Vladimir Mayakovsky (1893–1930) was a Russian poet. As a youngster, he was imprisoned on three occasions for subversive activities. It was the beginning of a lifelong involvement with politics. In 1909, during a period of solitary confinement, he began to write poetry. On his release, he joined the Moscow Art School and became involved with members of the futurist movement. Here he met David Burlyuk, whom he considered his mentor. The 1912 futurist manifesto A Slap in the Face of Public Taste contained Mayakovsky’s first published poems. Both Burlyuk and Mayakovsky were expelled from the Moscow Art School in 1914 because of political agitation. At the same time, his stylistic development turned more and more towards the narrative. The work published during the period preceding the Russian Revolution established his reputation as a poet, both at home and abroad.

His first major poem A Cloud in Trousers (1915) dealt with issues of love, revolution, religion, and art. In it, Mayakovsky uses the language of the street, thus attacking persisting idealistic and romanticized notions of poetry. The impressions of war and revolution deeply influenced his artistic and political development. At the height of unrest in Russia, the poet was in Smolny, Petrograd. From there he witnessed the October Revolution.
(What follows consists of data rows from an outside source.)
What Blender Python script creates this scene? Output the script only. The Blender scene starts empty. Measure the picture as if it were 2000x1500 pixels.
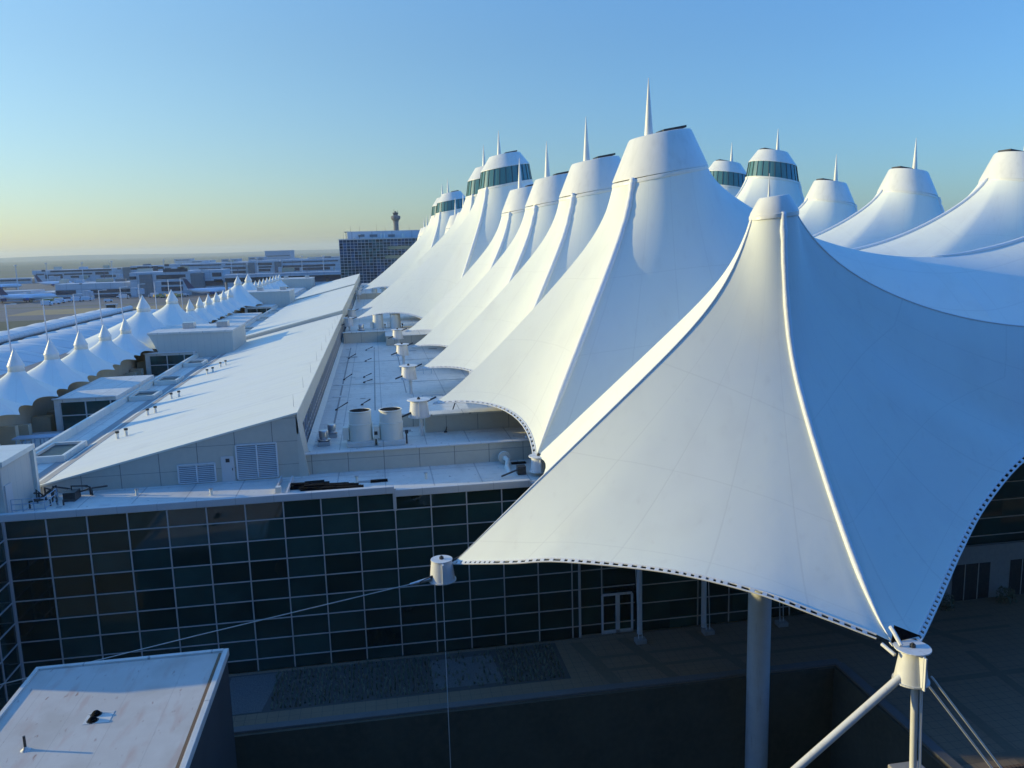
import bpy, bmesh, math, random
from mathutils import Vector, Matrix
random.seed(7)
sc = bpy.context.scene
COL = sc.collection
rad = math.radians

# ------------------------------------------------------------------ camera
F_PX, YAW, PITCH, ROLL = 1625.88, 0.1591, 0.1658, 0.0280
cy, sy = math.cos(YAW), math.sin(YAW); cp, sp = math.cos(PITCH), math.sin(PITCH)
FWD = Vector((sy*cp, cy*cp, -sp)); RT = Vector((cy, -sy, 0)); UP = RT.cross(FWD)
cr, sr = math.cos(ROLL), math.sin(ROLL)
CR = cr*RT - sr*UP; CU = sr*RT + cr*UP
cam_d = bpy.data.cameras.new('camera'); cam = bpy.data.objects.new('camera', cam_d); COL.objects.link(cam)
M = Matrix((CR, CU, -FWD)).transposed().to_4x4(); cam.matrix_world = M
cam_d.sensor_width = 36; cam_d.lens = F_PX/2000*36; cam_d.clip_start = 0.1; cam_d.clip_end = 60000
sc.camera = cam
def ray(x, y): return (x-1000)*CR - (y-750)*CU + F_PX*FWD
def at(x, y, Y):                                   # point seen at a pixel, at distance Y
    d = ray(x, y); return d*(Y/d.y)
def atz(x, y, z):
    d = ray(x, y); return d*(z/d.z)

# ------------------------------------------------------------------ light
SUN_EL, SUN_AZ = 12.0, 286.0                       # degrees, azimuth clockwise from +Y (north)
w = bpy.data.worlds.new('World'); sc.world = w; w.use_nodes = True
nt = w.node_tree; nt.nodes.clear()
sky = nt.nodes.new('ShaderNodeTexSky'); sky.sky_type = 'NISHITA'; sky.sun_disc = False
sky.sun_elevation = rad(SUN_EL); sky.sun_rotation = rad(SUN_AZ); sky.altitude = 1600
sky.air_density = 1.3; sky.dust_density = 2.0; sky.ozone_density = 2.6
# low band in view; unseen upper, eastern, southern, western sky tinted for bluer shade
tc = nt.nodes.new('ShaderNodeTexCoord'); sx_ = nt.nodes.new('ShaderNodeSeparateXYZ'); nt.links.new(tc.outputs['Generated'], sx_.inputs[0])
def mr(sock, a, b_, smooth=True):
    n_ = nt.nodes.new('ShaderNodeMapRange'); n_.inputs['From Min'].default_value = a; n_.inputs['From Max'].default_value = b_
    if smooth: n_.interpolation_type = 'SMOOTHSTEP'
    nt.links.new(sock, n_.inputs['Value']); return n_.outputs[0]
def mixc(fac, A, B, mode='MIX'):
    m_ = nt.nodes.new('ShaderNodeMix'); m_.data_type = 'RGBA'; m_.blend_type = mode
    for k_, v_ in (('Factor', fac), ('A', A), ('B', B)):
        if isinstance(v_, (tuple, float)): m_.inputs[k_].default_value = v_
        else: nt.links.new(v_, m_.inputs[k_])
    return m_.outputs['Result']
lo_ = mixc(mr(sx_.outputs['Z'], 0.0, 0.26), (1.04, 1.17, 1.32, 1), (1.26, 1.46, 1.56, 1))
up_ = mixc(mr(sx_.outputs['Z'], 0.20, 0.55), lo_, (1.85, 2.6, 3.1, 1))
ea_ = mixc(mr(sx_.outputs['X'], -0.35, 0.75), (1.0, 1.0, 1.0, 1), (0.62, 0.86, 1.14, 1))
se_ = mixc(mr(sx_.outputs['Y'], 0.25, -0.45), (1.0, 1.0, 1.0, 1), (0.44, 0.76, 1.08, 1)); fe_ = mixc(mr(sx_.outputs['X'], 0.66, 0.95), (1.0, 1.0, 1.0, 1), (0.5, 0.85, 1.15, 1))
we_ = mixc(mr(sx_.outputs['X'], -0.50, -0.85), (1.0, 1.0, 1.0, 1), (0.42, 0.58, 0.85, 1))  # dims the unseen western sky so that shade turns bluer
tint1 = mixc(1.0, mixc(1.0, mixc(1.0, up_, ea_, 'MULTIPLY'), mixc(1.0, se_, fe_, 'MULTIPLY'), 'MULTIPLY'), we_, 'MULTIPLY'); tint_o = mixc(1.0, sky.outputs['Color'], tint1, 'MULTIPLY')
bg = nt.nodes.new('ShaderNodeBackground'); bg.inputs['Strength'].default_value = 0.12
wo = nt.nodes.new('ShaderNodeOutputWorld')
nt.links.new(tint_o, bg.inputs['Color'])
nt.links.new(bg.outputs[0], wo.inputs[0])
sd = bpy.data.lights.new('sun', 'SUN'); sd.energy = 4.0; sd.angle = rad(0.5); sd.color = (1.0, 0.83, 0.38)
so = bpy.data.objects.new('sun', sd); COL.objects.link(so)
SUNV = Vector((math.sin(rad(SUN_AZ))*math.cos(rad(SUN_EL)), math.cos(rad(SUN_AZ))*math.cos(rad(SUN_EL)), math.sin(rad(SUN_EL))))
so.rotation_euler = SUNV.to_track_quat('Z', 'Y').to_euler(); so.location = SUNV*200
sc.view_settings.view_transform = 'Standard'; sc.view_settings.look = 'None'
sc.view_settings.exposure = 0.14; sc.view_settings.gamma = 1.0
sc.render.engine = 'CYCLES'
sc.cycles.max_bounces = 6; sc.cycles.volume_bounces = 0

# ------------------------------------------------------------------ materials
def mat(name, col, rough=0.6, metal=0.0, spec=0.5, noise=None, bump=None, streak=None, grid=None, uvline=None, trans=0.0):
    """noise=(scale,amount,colour2) ; bump=(scale,strength) ; streak=(scale vec, lo, hi, colour)"""
    m = bpy.data.materials.new(name); m.use_nodes = True; n = m.node_tree; L = n.links.new
    b = n.nodes['Principled BSDF']
    b.inputs['Roughness'].default_value = rough; b.inputs['Metallic'].default_value = metal
    b.inputs['Specular IOR Level'].default_value = spec
    geo = n.nodes.new('ShaderNodeNewGeometry')
    rgb = n.nodes.new('ShaderNodeRGB'); rgb.outputs[0].default_value = (*col, 1); cur = rgb.outputs[0]
    def mixin(fac, c2):
        nonlocal cur
        mx = n.nodes.new('ShaderNodeMix'); mx.data_type = 'RGBA'
        L(fac, mx.inputs['Factor']); L(cur, mx.inputs['A']); mx.inputs['B'].default_value = (*c2, 1); cur = mx.outputs['Result']
    def ntex(scale, detail=6, vec=None):
        t = n.nodes.new('ShaderNodeTexNoise'); t.inputs['Scale'].default_value = scale; t.inputs['Detail'].default_value = detail
        if vec:
            mp = n.nodes.new('ShaderNodeMapping'); mp.inputs['Scale'].default_value = vec; L(geo.outputs['Position'], mp.inputs['Vector']); L(mp.outputs[0], t.inputs['Vector'])
        else: L(geo.outputs['Position'], t.inputs['Vector'])
        return t
    def ramp(fac, lo, hi, out=1.0):
        r = n.nodes.new('ShaderNodeMapRange'); r.inputs['From Min'].default_value = lo; r.inputs['From Max'].default_value = hi
        r.inputs['To Max'].default_value = out; L(fac, r.inputs['Value']); return r.outputs[0]
    if noise:
        for (s, a, c2) in (noise if isinstance(noise, list) else [noise]):
            t = ntex(s); mixin(ramp(t.outputs['Fac'], 0.38, 0.68, a), c2)
    if streak:
        for (vec, lo, hi, amt, c2) in streak:
            t = ntex(1.0, 8, vec); mixin(ramp(t.outputs['Fac'], lo, hi, amt), c2)
    if grid:                                       # thin joint lines in world axes: (axis, spacing, width, colour)
        sx = n.nodes.new('ShaderNodeSeparateXYZ'); L(geo.outputs['Position'], sx.inputs[0])
        for (ax, spc, wd, c2, amt) in grid:
            d = n.nodes.new('ShaderNodeMath'); d.operation = 'PINGPONG'; L(sx.outputs[ax], d.inputs[0]); d.inputs[1].default_value = spc/2
            c = n.nodes.new('ShaderNodeMath'); c.operation = 'LESS_THAN'; L(d.outputs[0], c.inputs[0]); c.inputs[1].default_value = wd/2
            k = n.nodes.new('ShaderNodeMath'); k.operation = 'MULTIPLY'; L(c.outputs[0], k.inputs[0]); k.inputs[1].default_value = amt
            mixin(k.outputs[0], c2)
    if uvline:
        uv = n.nodes.new('ShaderNodeUVMap'); sx = n.nodes.new('ShaderNodeSeparateXYZ'); L(uv.outputs[0], sx.inputs[0])
        for (ax, spc, wd, c2, amt) in uvline:
            d = n.nodes.new('ShaderNodeMath'); d.operation = 'PINGPONG'; L(sx.outputs[ax], d.inputs[0]); d.inputs[1].default_value = spc/2
            c = n.nodes.new('ShaderNodeMath'); c.operation = 'LESS_THAN'; L(d.outputs[0], c.inputs[0]); c.inputs[1].default_value = wd/2
            k = n.nodes.new('ShaderNodeMath'); k.operation = 'MULTIPLY'; L(c.outputs[0], k.inputs[0]); k.inputs[1].default_value = amt
            mixin(k.outputs[0], c2)
    L(cur, b.inputs['Base Color'])
    if bump:
        t = ntex(bump[0]); bp = n.nodes.new('ShaderNodeBump'); bp.inputs['Strength'].default_value = bump[1]; bp.inputs['Distance'].default_value = bump[2] if len(bump) > 2 else 0.05
        L(t.outputs['Fac'], bp.inputs['Height']); L(bp.outputs[0], b.inputs['Normal'])
    return m
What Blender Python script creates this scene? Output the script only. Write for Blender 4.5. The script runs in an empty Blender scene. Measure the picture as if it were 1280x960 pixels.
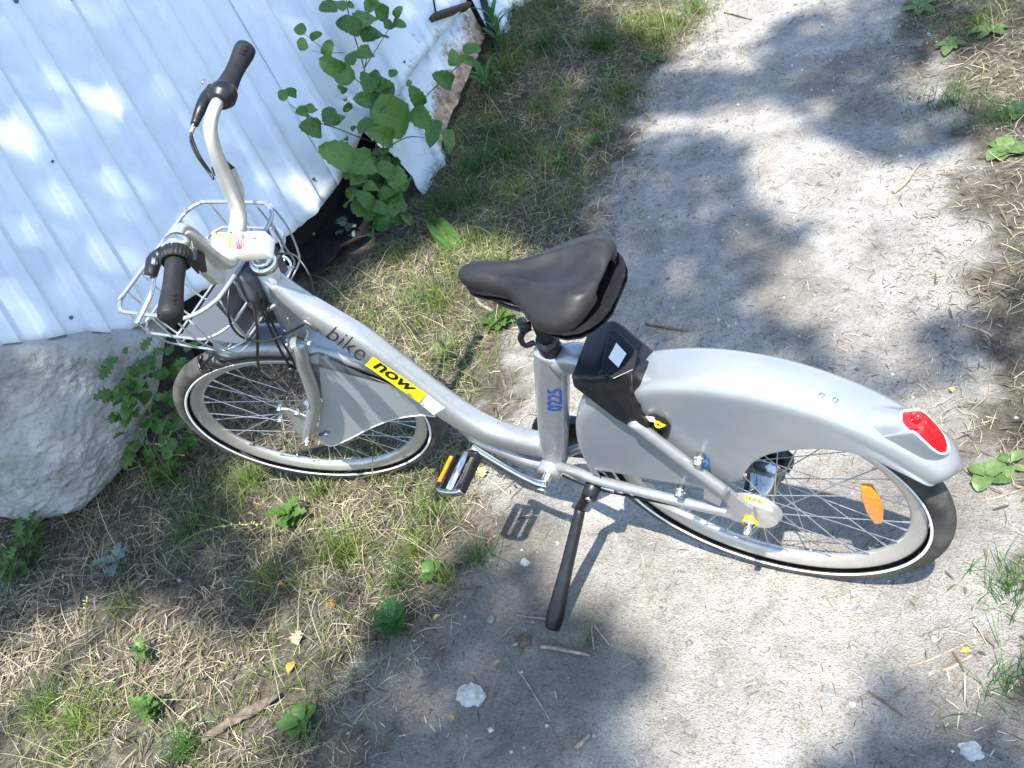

In the following years, he became the outstanding poet of the new Soviet Union.

Futurist artist had been willing to work with the Bolsheviks which enabled them to publish their books and pamphlets unhindered. By 1922 Futurism had given way to Constructivism. Aim and ideal of the new movement was to communicate on a mass scale and to connect art to everyday life. Artists and writers wanted to be known as ‘workers’ and started workers’ clubs in order to educate the masses. Constructivism was based on both scientific and utopian principles.

Mayakovsky had always identified experimentation with socio-political change. From 1922 to 1928, he was a leading member of the Left Art Front. However, towards the end of the 1920s he became disillusioned with the political course set out by Stalin. On 14 April 1930 he shot himself. Two years later, with the formation of the Union of Artists and Union of Writers, all artistic experimentation was officially proscribed.

On 11 September 1938 the Mayakovskaya Metro Station, built and decorated in the Stalinist architectural style (stainless steel, columns, marble walls and flooring), was opened to travellers in Moscow. Thirty-four mosaics brighten up the ceiling. They have the common theme of ‘Twenty-Four Hour Soviet Sky’. A Soviet heaven underground – it is the kind of tribute Russians pay to their great artists.